We think that the more rational construction of the words “ as Sarah would take said property or fund,” in view of the other provisions of the mil, is that the minor children of Sarah should take the property, in the contingency provided for, in the same manner as Sarah would take it if she, instead of they, was then taking it under the bequest to her; in other words, that the intention was to apply to the bequest to such children the same conditions as to the holding of the property by trustees, and the appropriation which they should make of the income, and the delivery of the principal to them when of full age, as are contained in the bequest to Sarah.
Some other considerations are urged by counsel for Miss McEckron in support of her claim. It is said that if the intention had been to give a life estate only to her, the trust would naturally have been continued until her decease.
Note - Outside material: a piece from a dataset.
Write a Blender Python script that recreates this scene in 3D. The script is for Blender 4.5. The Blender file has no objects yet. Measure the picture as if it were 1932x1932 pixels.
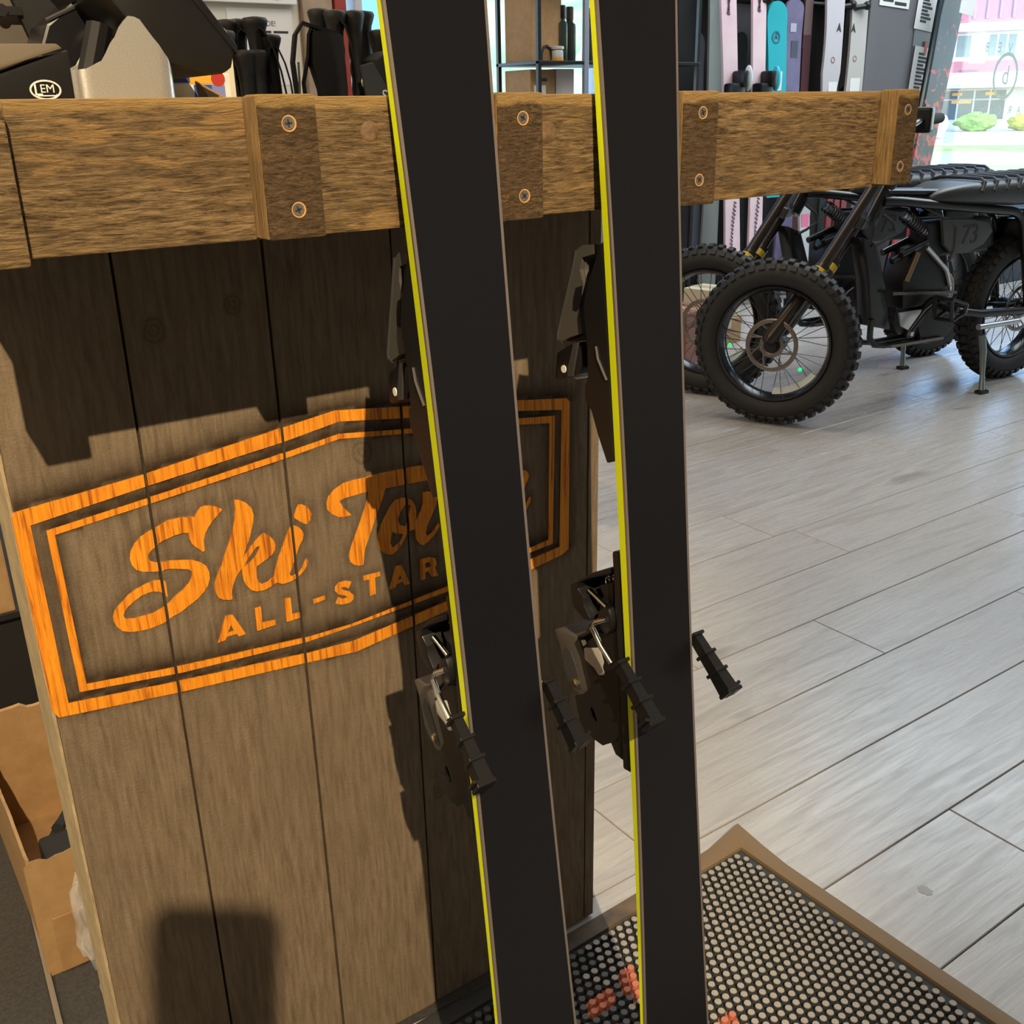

From her age it was probable that she would outlive both of the named trustees, and it is not unreasonable to suppose that the testatrix preferred that she, rather than a stranger appointed by the court of probate, should have the care of the property. It is claimed that it is not probable that the testatrix would have expected that Sarah would pay the $5,000 referred to in the will to the widows and indigent females of Stonington, if she was to have only the income of the property. We are at a loss to see why not.
The terms, manner and condition of the gift are left to her. Considering the probable amount of her income, it would not be strange if the testatrix supposed that she might without great inconvenience pay the sum by instalments or otherwise as she preferred.
In 1865 the common law was changed by a statute which, without any change material to the present question, is still in force, as follows: “When a life estate in any personal estate shall be given by will to one, and the remainder to another, and there shall be no trustee named for such estate during the continuance of the life estate therein, the court of probate having cognizance of such will may order the executor to deliver the said personal estate to the person having the life estate, upon his giving a probate bond; * * * and in case such person shall fail to give bond as aforesaid, said court shall appoint a trustee for such estate during the continuance of such life estate.” Gen. Statutes, § 559. This statute has no application in this case if it is opposed to or inconsistent with the direction given by the testatrix, as it was her right to dispose of her property in such manner and upon such terms as she chose.
She bequeathed the residuum to the plaintiff as trustee, in trust to deliver it to Miss McEckron when she reached twenty-one years of age. He has accepted the trust, and his plain duty is to execute it as directed by the will. By the unqualified language of the testatrix Miss McEckron is unconditionally entitled to take possession of the property and hold it, subject to her liability at common law to be required to give bonds, if a court of equity shall find cause.
In this opinion the other judges concurred, except Loomis, J., who dissented.